О чем человек мечтает – точнее, должен бы мечтать, когда ему за семьдесят? О покое, конечно. О покое и семейном уюте.
Илья Михайлович мог бы уйти на пенсию, мог бы, на худой конец, сидеть с девяти до шести в своем кресле научного сотрудника Всесоюзного научно-исследовательского института экономики сельского хозяйства (Москва, Орликов переулок, 11), мог бы пользоваться уютом (квартира в Москве, заботливая жена, внуки) – мог бы! Но вместо всего этого он по восемь месяцев в году живет в степи, в целинных совхозах, изучая их экономику, помогая руководителям анализировать результаты хозяйственной деятельности, выявлять неиспользованные резервы.

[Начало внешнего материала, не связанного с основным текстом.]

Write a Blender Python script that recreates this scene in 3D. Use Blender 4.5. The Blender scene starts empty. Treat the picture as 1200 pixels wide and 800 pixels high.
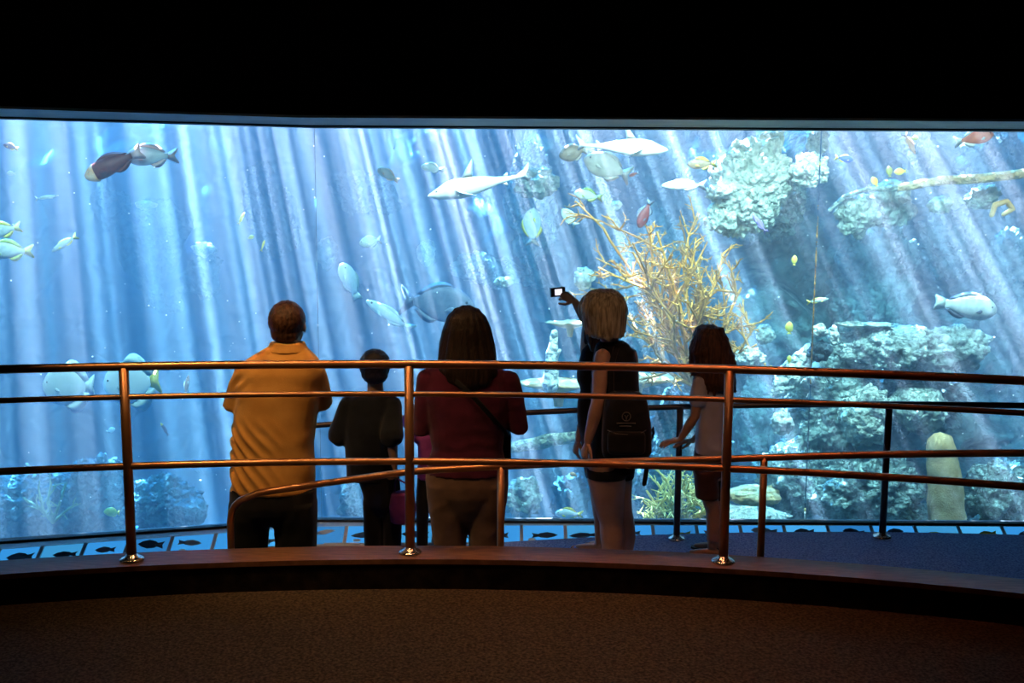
import bpy, bmesh, math, random
from mathutils import Vector, Matrix, noise

scene = bpy.context.scene
COL = scene.collection
R = math.radians
rnd = random.Random(7)

# ---------------------------------------------------------------- camera
F = 1150.0                       # focal length in pixels of the 1200 x 800 frame
EYE = 1.75
PITCH, ROLL = math.atan(142 / F), math.atan(6.6 / 1200)
cam_data = bpy.data.cameras.new('camera')
cam_data.sensor_width = 36.0
cam_data.lens = F * 36 / 1200
cam_data.clip_end = 100
cam = bpy.data.objects.new('camera', cam_data)
COL.objects.link(cam)
CAM_M = Matrix.Translation((0, 0, EYE)) @ Matrix.Rotation(math.pi / 2 - PITCH, 4, 'X') @ Matrix.Rotation(ROLL, 4, 'Z')
cam.matrix_world = CAM_M
scene.camera = cam

# ---------------------------------------------------------------- world, sun, lamps, added fills, exposure
world = bpy.data.worlds.new('sky')
scene.world = world
world.use_nodes = True
bgn = world.node_tree.nodes['Background']
bgn.inputs[0].default_value = (0.02, 0.50, 0.92, 1)
bgn.inputs[1].default_value = 6.0

SUN_DIR = Vector((-0.652, 1.27, 2.12)).normalized()      # towards the sun, behind and above the tank
sd = bpy.data.lights.new('sun', 'SUN')
sd.energy = 700.0
sd.color = (1.0, 0.67, 0.71)
sd.angle = R(0.25)
sun = bpy.data.objects.new('sun', sd)
COL.objects.link(sun)
sun.rotation_euler = SUN_DIR.to_track_quat('Z', 'Y').to_euler()

def spot(name, loc, aim, watts, color, size_deg, blend=1.0, radius=0.06):
    l = bpy.data.lights.new(name, 'SPOT')
    l.energy, l.color, l.spot_size, l.spot_blend, l.shadow_soft_size = watts, color, R(size_deg), blend, radius
    o = bpy.data.objects.new(name, l)
    COL.objects.link(o)
    o.location = loc
    o.rotation_euler = (Vector(loc) - Vector(aim)).to_track_quat('Z', 'Y').to_euler()
    return o

spot('room_spot', (-2.1, 3.7, 3.6), (-1.25, 5.15, 0.95), 250, (1.0, 0.60, 0.24), 40, radius=0.2)
spot('room_spot', (-0.7, 4.5, 3.6), (-0.6, 4.75, 0.6), 120, (1.0, 0.50, 0.20), 72, radius=0.2)
spot('room_spot', (1.1, 4.3, 3.6), (1.05, 4.65, 0.6), 75, (1.0, 0.30, 0.12), 62, radius=0.2)
spot('room_spot', (-0.1, 3.2, 3.6), (-0.1, 3.6, 0.0), 62, (1.0, 0.62, 0.38), 62, radius=0.2)

spot('room_spot', (0.9, 2.2, 3.6), (0.95, 6.0, 1.0), 60, (1.0, 0.66, 0.42), 34, radius=0.2)  # added warm fill for the hair of the blonde woman and the girl
def area(name, loc, aim, watts, color, sx, sy, spread=180):
    l = bpy.data.lights.new(name, 'AREA')
    l.shape, l.size, l.size_y, l.energy, l.color = 'RECTANGLE', sx, sy, watts, color
    l.spread = R(spread)
    o = bpy.data.objects.new(name, l); COL.objects.link(o); o.location = loc
    o.rotation_euler = (Vector(loc) - Vector(aim)).to_track_quat('Z', 'Y').to_euler()
    return o
area('tank_fill_bar', (0.0, 7.3, 2.95), (0.0, 9.0, -0.1), 230, (1.0, 0.95, 0.88), 13.0, 0.4, 95)  # unseen fill added to brighten the near sides of the fish
area('reef_fill', (1.9, 7.35, 2.95), (2.0, 9.0, 0.2), 105, (1.0, 0.95, 0.84), 3.4, 0.4, 105)  # second added fill, lifts the reef at the right

scene.view_settings.view_transform = 'Standard'
scene.view_settings.look = 'None'
scene.view_settings.exposure = 0.0
scene.view_settings.gamma = 1.0
scene.view_settings.use_curve_mapping = False
scene.cycles.max_bounces = 6
scene.cycles.diffuse_bounces = 3
scene.cycles.glossy_bounces = 3
scene.cycles.transmission_bounces = 4
scene.cycles.volume_bounces = 0
scene.cycles.transparent_max_bounces = 24
scene.cycles.sample_clamp_indirect = 4.0

# ---------------------------------------------------------------- geometry helpers
def P(px, py, y):
    """world point seen at pixel (px, py) on the plane at distance y"""
    d = CAM_M.to_3x3() @ Vector(((px - 600) / F, (400 - py) / F, -1.0))
    return Vector((0, 0, EYE)) + d * (y / d.y)

def lerp(a, b, t): return a + (b - a) * t

def interp(x, tab):
    if x <= tab[0][0]: return tab[0][1]
    for (a, va), (b, vb) in zip(tab, tab[1:]):
        if x <= b: return lerp(va, vb, (x - a) / (b - a))
    return tab[-1][1]

def tag(o, label=None, cat=None, group=None, kind=None):
    if label: o['label'] = label
    if cat: o['category'] = cat
    if group: o['group'] = group
    if kind: o['kind'] = kind
    return o

def empty(name, loc, label, cat, group=None):
    o = bpy.data.objects.new(name, None)
    o.empty_display_size = 0.1
    COL.objects.link(o)
    o.location = loc
    return tag(o, label, cat, group)

class G:
    """collects vertices and faces of one mesh"""
    def __init__(s): s.v, s.f = [], []
    def add(s, v, f):
        n = len(s.v); s.v += [Vector(p) for p in v]; s.f += [[i + n for i in q] for q in f]
        return s
    def loft(s, rings, cap=True):
        n = len(rings[0]); v = [p for r in rings for p in r]; f = []
        for k in range(len(rings) - 1):
            for i in range(n):
                j = (i + 1) % n
                f.append([k * n + i, k * n + j, (k + 1) * n + j, (k + 1) * n + i])
        if cap:
            f.append(list(range(n))[::-1]); f.append([(len(rings) - 1) * n + i for i in range(n)])
        return s.add(v, f)
    def tube(s, path, radii, n=10, roundcap=True, flat=None, up=None):
        path = [Vector(p) for p in path]
        if not hasattr(radii, '__len__'): radii = [radii] * len(path)
        rings = []
        t0 = (path[1] - path[0]).normalized()
        u = Vector(up) if up else (Vector((0, 0, 1)) if abs(t0.z) < 0.9 else Vector((0, 1, 0)))
        for k, p in enumerate(path):
            a = path[max(0, k - 1)]; b = path[min(len(path) - 1, k + 1)]
            t = (b - a).normalized()
            w = t.cross(u)
            if w.length < 1e-5: w = t.orthogonal()
            w.normalize(); u = w.cross(t).normalized()
            fl = flat if flat else 1.0
            def ring(c, r): return [c + w * (math.cos(2 * math.pi * i / n) * r) + u * (math.sin(2 * math.pi * i / n) * r * fl) for i in range(n)]
            if roundcap and k == 0:
                for q in (0.15, 0.65): rings.append(ring(p - t * radii[0] * math.cos(q * math.pi / 2), radii[0] * math.sin(q * math.pi / 2)))
            rings.append(ring(p, radii[k]))
            if roundcap and k == len(path) - 1:
                for q in (0.65, 0.15): rings.append(ring(p + t * radii[-1] * math.cos(q * math.pi / 2), radii[-1] * math.sin(q * math.pi / 2)))
        return s.loft(rings)
    def ball(s, c, r, n=12, m=8, mat=None):
        c = Vector(c); r = (r, r, r) if not hasattr(r, '__len__') else r
        rings = []
        for k in range(1, m):
            a = math.pi * k / m
            ring = []
            for i in range(n):
                b = 2 * math.pi * i / n
                p = Vector((math.sin(a) * math.cos(b) * r[0], math.sin(a) * math.sin(b) * r[1], -math.cos(a) * r[2]))
                ring.append(c + (mat @ p if mat else p))
            rings.append(ring)
        return s.loft(rings)
    def box(s, lo, hi):
        x0, y0, z0 = lo; x1, y1, z1 = hi
        v = [(x0, y0, z0), (x1, y0, z0), (x1, y1, z0), (x0, y1, z0), (x0, y0, z1), (x1, y0, z1), (x1, y1, z1), (x0, y1, z1)]
        return s.add(v, [[3, 2, 1, 0], [4, 5, 6, 7], [0, 1, 5, 4], [1, 2, 6, 5], [2, 3, 7, 6], [3, 0, 4, 7]])
    def prism(s, poly, z0, z1):
        n = len(poly)
        v = [(x, y, z0) for x, y in poly] + [(x, y, z1) for x, y in poly]
        f = [[i, (i + 1) % n, n + (i + 1) % n, n + i] for i in range(n)] + [list(range(n))[::-1], list(range(n, 2 * n))]
        return s.add(v, f)
    def fin(s, pts, th):
        """solid fin: outline in x z, thin in y"""
        n = len(pts)
        cx = sum(p[0] for p in pts) / n; cz = sum(p[1] for p in pts) / n
        v = [(p[0], 0, p[1]) for p in pts] + [(cx, th, cz), (cx, -th, cz)]
        f = []
        for i in range(n):
            j = (i + 1) % n
            f += [[i, j, n], [j, i, n + 1]]
        return s.add(v, f)
    def mesh(s, name, smooth=True):
        me = bpy.data.meshes.new(name)
        me.from_pydata([tuple(p) for p in s.v], [], s.f)
        bm = bmesh.new(); bm.from_mesh(me)
        bmesh.ops.recalc_face_normals(bm, faces=bm.faces)
        bm.to_mesh(me); bm.free()
        if smooth: me.polygons.foreach_set('use_smooth', [True] * len(me.polygons))
        return me
    def blend(s, voxel, it=4, disp=None):
        """fuses everything collected so far into one continuous skin"""
        me = s.mesh('tmp')
        o = bpy.data.objects.new('tmp', me); COL.objects.link(o)
        m = o.modifiers.new('r', 'REMESH'); m.mode = 'VOXEL'; m.voxel_size = voxel
        if it:
            m = o.modifiers.new('s', 'SMOOTH'); m.factor = 0.5; m.iterations = it
        dg = bpy.context.evaluated_depsgraph_get()
        e = o.evaluated_get(dg); em = e.to_mesh()
        v = [Vector(p.co) for p in em.vertices]
        if disp:
            nn = [Vector(p.normal) for p in em.vertices]
            v = [p + q * disp(p) for p, q in zip(v, nn)]
        f = [list(p.vertices) for p in em.polygons]
        e.to_mesh_clear()
        bpy.data.objects.remove(o); bpy.data.meshes.remove(me)
        s.v, s.f = v, f
        return s
    def obj(s, name, mat, parent=None, origin=None, smooth=True, shade=None):
        """links the mesh; world coordinates, made relative to the parent thing or to an origin"""
        org = Vector(origin) if origin is not None else (root_loc(parent) if parent else Vector((0, 0, 0)))
        s.v = [p - org for p in s.v]
        me = s.mesh(name, smooth)
        if mat: me.materials.append(mat)
        o = bpy.data.objects.new(name, me); COL.objects.link(o)
        if parent: o.parent = parent
        elif origin is not None: o.location = org
        return o
    def local(s, name, mat, parent, smooth=True):
        me = s.mesh(name, smooth)
        if mat: me.materials.append(mat)
        o = bpy.data.objects.new(name, me); COL.objects.link(o); o.parent = parent
        return o

def root_loc(o):
    p = Vector((0, 0, 0))
    while o:
        p = p + o.location; o = o.parent
    return p

# ---------------------------------------------------------------- materials
MATS = {}
def mat(name, col, rough=0.6, metal=0.0, col2=None, nscale=6.0, bump=0.0, bscale=30.0, stretch=None, spec=0.5, detail=6.0, contrast=(0.35, 0.65), emit=None, sheen=0.0):
    if name in MATS: return MATS[name]
    m = bpy.data.materials.new(name); m.use_nodes = True
    nt = m.node_tree; b = nt.nodes['Principled BSDF']
    b.inputs['Base Color'].default_value = (*col, 1)
    b.inputs['Roughness'].default_value = rough
    b.inputs['Metallic'].default_value = metal
    b.inputs['Specular IOR Level'].default_value = spec
    if sheen: b.inputs['Sheen Weight'].default_value = sheen
    if emit:
        b.inputs['Emission Color'].default_value = (*emit[0], 1); b.inputs['Emission Strength'].default_value = emit[1]
    tc = nt.nodes.new('ShaderNodeTexCoord'); vec = tc.outputs['Object']
    if stretch:
        mp = nt.nodes.new('ShaderNodeMapping'); mp.inputs['Scale'].default_value = stretch
        nt.links.new(vec, mp.inputs['Vector']); vec = mp.outputs['Vector']
    if col2:
        n = nt.nodes.new('ShaderNodeTexNoise'); n.inputs['Scale'].default_value = nscale; n.inputs['Detail'].default_value = detail
        nt.links.new(vec, n.inputs['Vector'])
        r = nt.nodes.new('ShaderNodeValToRGB')
        r.color_ramp.elements[0].position, r.color_ramp.elements[1].position = contrast
        r.color_ramp.elements[0].color = (*col, 1); r.color_ramp.elements[1].color = (*col2, 1)
        nt.links.new(n.outputs['Fac'], r.inputs['Fac']); nt.links.new(r.outputs['Color'], b.inputs['Base Color'])
    if bump:
        n = nt.nodes.new('ShaderNodeTexNoise'); n.inputs['Scale'].default_value = bscale; n.inputs['Detail'].default_value = 4
        nt.links.new(vec, n.inputs['Vector'])
        bp = nt.nodes.new('ShaderNodeBump'); bp.inputs['Strength'].default_value = bump; bp.inputs['Distance'].default_value = 0.01
        nt.links.new(n.outputs['Fac'], bp.inputs['Height']); nt.links.new(bp.outputs['Normal'], b.inputs['Normal'])
    MATS[name] = m
    return m

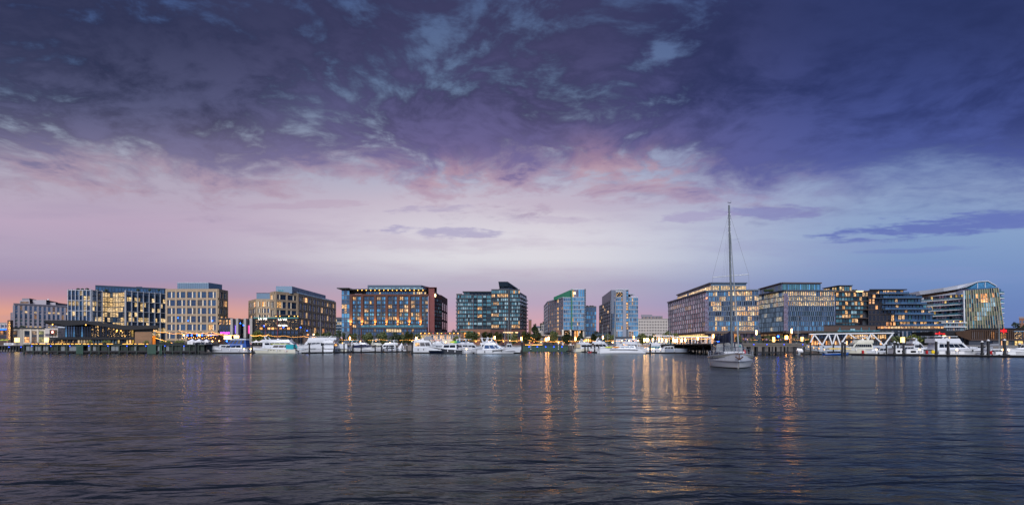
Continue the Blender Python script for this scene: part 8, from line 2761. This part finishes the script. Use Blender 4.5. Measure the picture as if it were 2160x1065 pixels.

– А как же иначе! – восклицает он, задорно вскидывая белую свою голову. – Я экономикой совхозов с двадцать восьмого года занимаюсь, можно сказать, зубы проел на этом. Старшие сыновья тоже на эту стезю настроились было…
Он бессильно взмахивает рукой, и я вижу в глазах его боль, для которой нет анестезирующих средств: три сына не вернулись с войны.
А поезд все продолжает свою бухгалтерию, все отщелкивает рельсовые стыки, и с каждым щелчком ближе, ближе заветная станция Челгаши.
– Название станции, – поясняет Илья Михайлович,- произошло от видоизмененного «шалкашы») что в переводе
с казахского означает – старик-беженец… Укрывался когда-то в этих местах от байского гнева старый чабан, и люди, не зная имени человека, называли его просто беженцем. Так и закрепилось это название…
Я не спрашиваю, откуда ему известны такие подробности: с маленькой станцией Челгаши тесно связана вся жизнь совхоза «Железнодорожный», а из жизни этого совхоза, как из песни слова, не выкинуть участия моего спутника.
– Интересные люди должны быть в совхозе, – закидываю я журналистскую свою удочку, держа наготове блокнот.